- [Your instructions]: Repeat every line of the listing below exactly, minus the pictures.

- [Given material]:
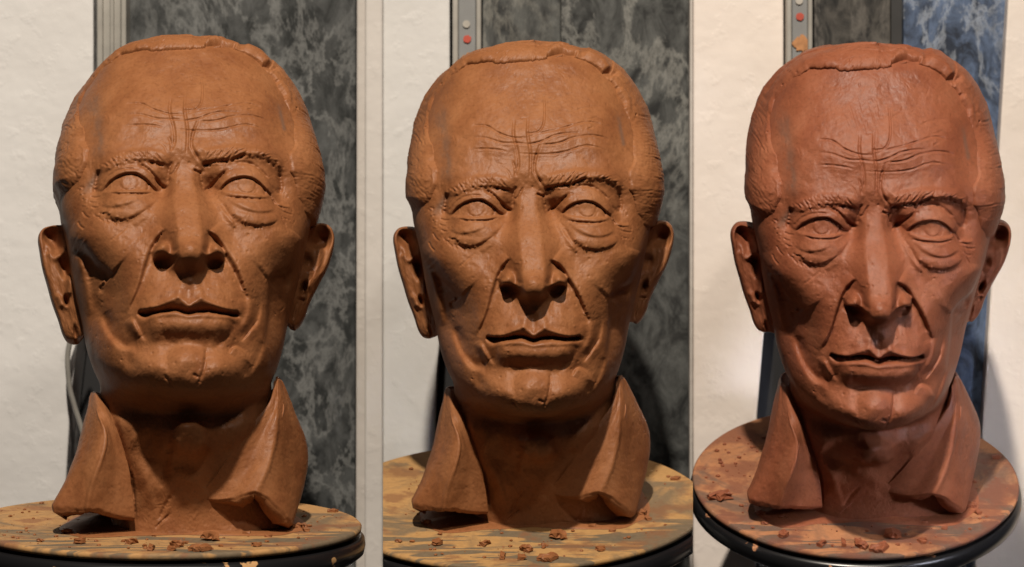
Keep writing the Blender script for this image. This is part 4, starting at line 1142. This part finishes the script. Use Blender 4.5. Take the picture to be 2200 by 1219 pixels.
for j in range(3):
    (cx_, cy_), R_ = STANDS[j]
    ext = list(enumerate(CHIPS))
    for k, (a, b_, s_, n_, wd) in ext:
        q_ = on_board(a, b_)
        dq = math.hypot(q_[0] - cx_, q_[1] - cy_)
        if dq > R_ - 0.008:
            kq = (R_ - 0.008 - 0.003 * (k % 4)) / dq; q_ = [cx_ + (q_[0] - cx_) * kq, cy_ + (q_[1] - cy_) * kq, 0]
        o = bpy.data.objects.new('clay_chip', meshes[k]); COL.objects.link(o)
        if not meshes[k].materials: meshes[k].materials.append(CLAYS[0])
        o.material_slots[0].link = 'OBJECT'; o.material_slots[0].material = CLAYS[j]
        o.matrix_world = Matrix(POSES[j].tolist()) @ Matrix.Translation((q_[0], q_[1], 0)) @ Matrix.Rotation(k * 1.7 * 0 + 0.1 * j, 4, 'Z')
        tag(o, wd + ', ' + WHERE[j] + ' board', 'clay chip', 'clay chips on the boards')
big = chip_mesh('clay_chip', 0.013, 300, 0.3, 2)
q_ = on_board(1537, 1070, 2)
o = link('clay_chip', big, CLAYS[2]); o.matrix_world = Matrix(POSES[2].tolist()) @ Matrix.Translation((q_[0], q_[1], 0))
tag(o, 'flat dark clay piece at the left of the rightmost board', 'clay chip', 'clay chips on the boards')
for j in range(3):                                                      # dust-fine crumbs
    (cx_, cy_), R_ = STANDS[j]
    bm = bmesh.new(); r_ = random.Random(50 + j)
    for _ in range(380):
        a_ = r_.uniform(0, 6.283); rr_ = R_ * 0.93 * math.sqrt(r_.random())
        x_, y_ = cx_ + rr_ * math.cos(a_), cy_ + rr_ * math.sin(a_)
        if j == 1 and not (-0.088 < x_ < 0.088): continue
        s_ = 0.0003 + 0.0013 * r_.random() ** 3
        res = bmesh.ops.create_icosphere(bm, subdivisions=1, radius=s_)
        for v in res['verts']:
            v.co = Vector((v.co.x * r_.uniform(.7, 1.5) + x_, v.co.y * r_.uniform(.7, 1.5) + y_, v.co.z * 0.7 + s_ * 0.4))
    me = bpy.data.meshes.new('clay_crumbs'); bm.to_mesh(me); bm.free()
    o = link('clay_crumbs', me, CLAYS[j]); o.matrix_world = Matrix(POSES[j].tolist())
    tag(o, 'fine clay crumbs scattered on the ' + WHERE[j] + ' board', 'crumbs', kind='stuff')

- [Complete response]:
Keep writing the Blender script for this image. This is part 4, starting at line 1142. This part finishes the script. Use Blender 4.5. Take the picture to be 2200 by 1219 pixels.
for j in range(3):
    (cx_, cy_), R_ = STANDS[j]
    ext = list(enumerate(CHIPS))
    for k, (a, b_, s_, n_, wd) in ext:
        q_ = on_board(a, b_)
        dq = math.hypot(q_[0] - cx_, q_[1] - cy_)
        if dq > R_ - 0.008:
            kq = (R_ - 0.008 - 0.003 * (k % 4)) / dq; q_ = [cx_ + (q_[0] - cx_) * kq, cy_ + (q_[1] - cy_) * kq, 0]
        o = bpy.data.objects.new('clay_chip', meshes[k]); COL.objects.link(o)
        if not meshes[k].materials: meshes[k].materials.append(CLAYS[0])
        o.material_slots[0].link = 'OBJECT'; o.material_slots[0].material = CLAYS[j]
        o.matrix_world = Matrix(POSES[j].tolist()) @ Matrix.Translation((q_[0], q_[1], 0)) @ Matrix.Rotation(k * 1.7 * 0 + 0.1 * j, 4, 'Z')
        tag(o, wd + ', ' + WHERE[j] + ' board', 'clay chip', 'clay chips on the boards')
big = chip_mesh('clay_chip', 0.013, 300, 0.3, 2)
q_ = on_board(1537, 1070, 2)
o = link('clay_chip', big, CLAYS[2]); o.matrix_world = Matrix(POSES[2].tolist()) @ Matrix.Translation((q_[0], q_[1], 0))
tag(o, 'flat dark clay piece at the left of the rightmost board', 'clay chip', 'clay chips on the boards')
for j in range(3):                                                      # dust-fine crumbs
    (cx_, cy_), R_ = STANDS[j]
    bm = bmesh.new(); r_ = random.Random(50 + j)
    for _ in range(380):
        a_ = r_.uniform(0, 6.283); rr_ = R_ * 0.93 * math.sqrt(r_.random())
        x_, y_ = cx_ + rr_ * math.cos(a_), cy_ + rr_ * math.sin(a_)
        if j == 1 and not (-0.088 < x_ < 0.088): continue
        s_ = 0.0003 + 0.0013 * r_.random() ** 3
        res = bmesh.ops.create_icosphere(bm, subdivisions=1, radius=s_)
        for v in res['verts']:
            v.co = Vector((v.co.x * r_.uniform(.7, 1.5) + x_, v.co.y * r_.uniform(.7, 1.5) + y_, v.co.z * 0.7 + s_ * 0.4))
    me = bpy.data.meshes.new('clay_crumbs'); bm.to_mesh(me); bm.free()
    o = link('clay_crumbs', me, CLAYS[j]); o.matrix_world = Matrix(POSES[j].tolist())
    tag(o, 'fine clay crumbs scattered on the ' + WHERE[j] + ' board', 'crumbs', kind='stuff')